At Oakland Estates, a manufactured-home park in Auburn Hills, residents say they have been slammed with a community water bill that topped $10,000 in a single month, an extra charge split among households on top of their individual meters. Many residents, who normally see personal water bills of about $15, say the sudden communal tab has pushed some families to move out and left others staring down eviction notices or scrambling through appeals.
As reported by ClickOnDetroit, the community water bill reached $10,733 last month and is being folded into residents' lot rents. Veteran resident Phil Harrison showed the station a leak at the edge of the property that he says has been running all winter, telling reporters, "They don't want to fix it. They just say, not our problem, pass it on to the consumer." Residents say notices about the shared charges first started landing in mailboxes last September.
The City of Auburn Hills says it remotely reads about 6,500 water meters each month and offers guidance on tracking usage and spotting leaks, according to the city's utility billing page.

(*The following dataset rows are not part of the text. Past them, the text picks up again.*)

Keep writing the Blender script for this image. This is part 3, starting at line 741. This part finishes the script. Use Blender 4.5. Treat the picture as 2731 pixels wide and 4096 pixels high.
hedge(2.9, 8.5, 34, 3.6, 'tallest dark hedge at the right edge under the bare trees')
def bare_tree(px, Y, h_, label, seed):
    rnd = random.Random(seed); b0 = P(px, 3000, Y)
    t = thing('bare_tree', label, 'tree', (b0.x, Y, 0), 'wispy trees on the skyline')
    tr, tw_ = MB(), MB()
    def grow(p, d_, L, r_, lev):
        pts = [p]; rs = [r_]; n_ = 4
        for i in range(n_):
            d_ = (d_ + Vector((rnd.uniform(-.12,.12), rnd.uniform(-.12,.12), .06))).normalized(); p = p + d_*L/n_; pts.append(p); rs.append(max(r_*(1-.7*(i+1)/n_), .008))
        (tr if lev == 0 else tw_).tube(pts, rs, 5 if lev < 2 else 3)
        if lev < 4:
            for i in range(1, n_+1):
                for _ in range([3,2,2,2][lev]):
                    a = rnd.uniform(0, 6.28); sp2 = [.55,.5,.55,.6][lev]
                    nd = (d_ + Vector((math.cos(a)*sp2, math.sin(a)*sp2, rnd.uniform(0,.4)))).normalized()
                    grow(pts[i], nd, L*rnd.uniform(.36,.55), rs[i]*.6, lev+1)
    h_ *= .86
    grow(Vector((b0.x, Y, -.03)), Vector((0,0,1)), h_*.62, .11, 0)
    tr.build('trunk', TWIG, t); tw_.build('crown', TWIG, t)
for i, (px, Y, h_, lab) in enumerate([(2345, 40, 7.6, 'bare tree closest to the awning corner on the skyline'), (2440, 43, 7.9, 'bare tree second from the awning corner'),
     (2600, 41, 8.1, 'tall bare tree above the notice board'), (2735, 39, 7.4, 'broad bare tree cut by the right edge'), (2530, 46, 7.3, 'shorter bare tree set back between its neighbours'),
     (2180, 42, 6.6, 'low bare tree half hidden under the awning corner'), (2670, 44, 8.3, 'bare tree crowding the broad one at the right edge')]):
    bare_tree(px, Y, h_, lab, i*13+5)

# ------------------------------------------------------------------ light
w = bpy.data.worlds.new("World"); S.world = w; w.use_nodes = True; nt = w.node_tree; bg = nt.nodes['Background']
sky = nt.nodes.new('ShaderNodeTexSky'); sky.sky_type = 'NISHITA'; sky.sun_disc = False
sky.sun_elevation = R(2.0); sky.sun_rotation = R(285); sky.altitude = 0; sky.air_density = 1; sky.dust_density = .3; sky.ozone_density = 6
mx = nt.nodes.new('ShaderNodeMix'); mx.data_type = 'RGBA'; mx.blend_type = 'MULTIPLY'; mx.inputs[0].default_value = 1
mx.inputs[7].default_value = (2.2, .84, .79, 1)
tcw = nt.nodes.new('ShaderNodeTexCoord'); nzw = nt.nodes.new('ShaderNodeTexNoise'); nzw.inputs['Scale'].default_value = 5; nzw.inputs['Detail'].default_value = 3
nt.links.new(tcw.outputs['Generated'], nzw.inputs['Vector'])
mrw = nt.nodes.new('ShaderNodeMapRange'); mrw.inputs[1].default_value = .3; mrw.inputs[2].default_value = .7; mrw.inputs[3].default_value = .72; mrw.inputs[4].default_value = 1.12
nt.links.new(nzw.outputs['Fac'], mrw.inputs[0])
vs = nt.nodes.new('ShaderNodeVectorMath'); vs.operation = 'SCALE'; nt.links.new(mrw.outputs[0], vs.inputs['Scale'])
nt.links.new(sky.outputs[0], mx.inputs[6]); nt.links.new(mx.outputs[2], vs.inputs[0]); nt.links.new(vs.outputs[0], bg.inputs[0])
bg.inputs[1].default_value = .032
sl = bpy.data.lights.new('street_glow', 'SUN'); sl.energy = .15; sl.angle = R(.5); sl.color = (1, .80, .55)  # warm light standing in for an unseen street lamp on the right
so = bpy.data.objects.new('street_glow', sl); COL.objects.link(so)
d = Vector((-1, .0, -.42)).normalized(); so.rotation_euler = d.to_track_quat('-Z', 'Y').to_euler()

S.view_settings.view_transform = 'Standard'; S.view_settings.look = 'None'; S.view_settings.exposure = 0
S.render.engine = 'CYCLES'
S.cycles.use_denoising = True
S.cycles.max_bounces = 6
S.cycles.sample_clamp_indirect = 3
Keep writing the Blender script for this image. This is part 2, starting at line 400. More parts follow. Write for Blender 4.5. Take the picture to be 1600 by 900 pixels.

Remote meter reading can help households flag unexpectedly high use, but it does not settle the question of how a private community decides to divide up a single bill for common areas. When park owners control a shared water system, residents and experts say owners can end up passing repair costs and communal overages straight to lot renters, a pattern documented across Michigan by Michigan Public.
Why a small leak can become a huge bill
State and federal agencies warn that small, steady leaks add up quickly. The EPA estimates that household leaks can waste about 10,000 gallons of water a year, a figure highlighted in the state's "Fix a Leak Week" materials from EGLE. That kind of math helps explain how water lost in common areas, if it is never fixed, could snowball into a five-figure monthly bill for the community.
Residents say they're drowning in fees
Residents told reporters that most individual bills hover around $15, yet the shared charge has doubled some households' monthly costs. In March, one resident's additional payment came to $41.88, according to ClickOnDetroit. The community briefly capped the extra passthrough at $30, but residents say the overages keep piling up and that about 18 people have left or been evicted since the charges began. Local 4 reported that it reached out to the company that manages Oakland Estates but had not heard back.
What comes next
Advocates and lawmakers say the situation fits a broader pattern of mobile-home park residents being exposed to volatile utility costs when park owners control the underlying infrastructure, as detailed by Michigan Public. At the state level, House Bill 4555 would create an income-rate program for water that specifically covers small-scale systems such as mobile-home parks, a shift that could change how shared bills are handled if it becomes law, according to the Michigan Legislature. For now, residents say they want the visible leak fixed, clear documentation showing where the water went, and for management to stop passing unexplained communal charges on to tenants.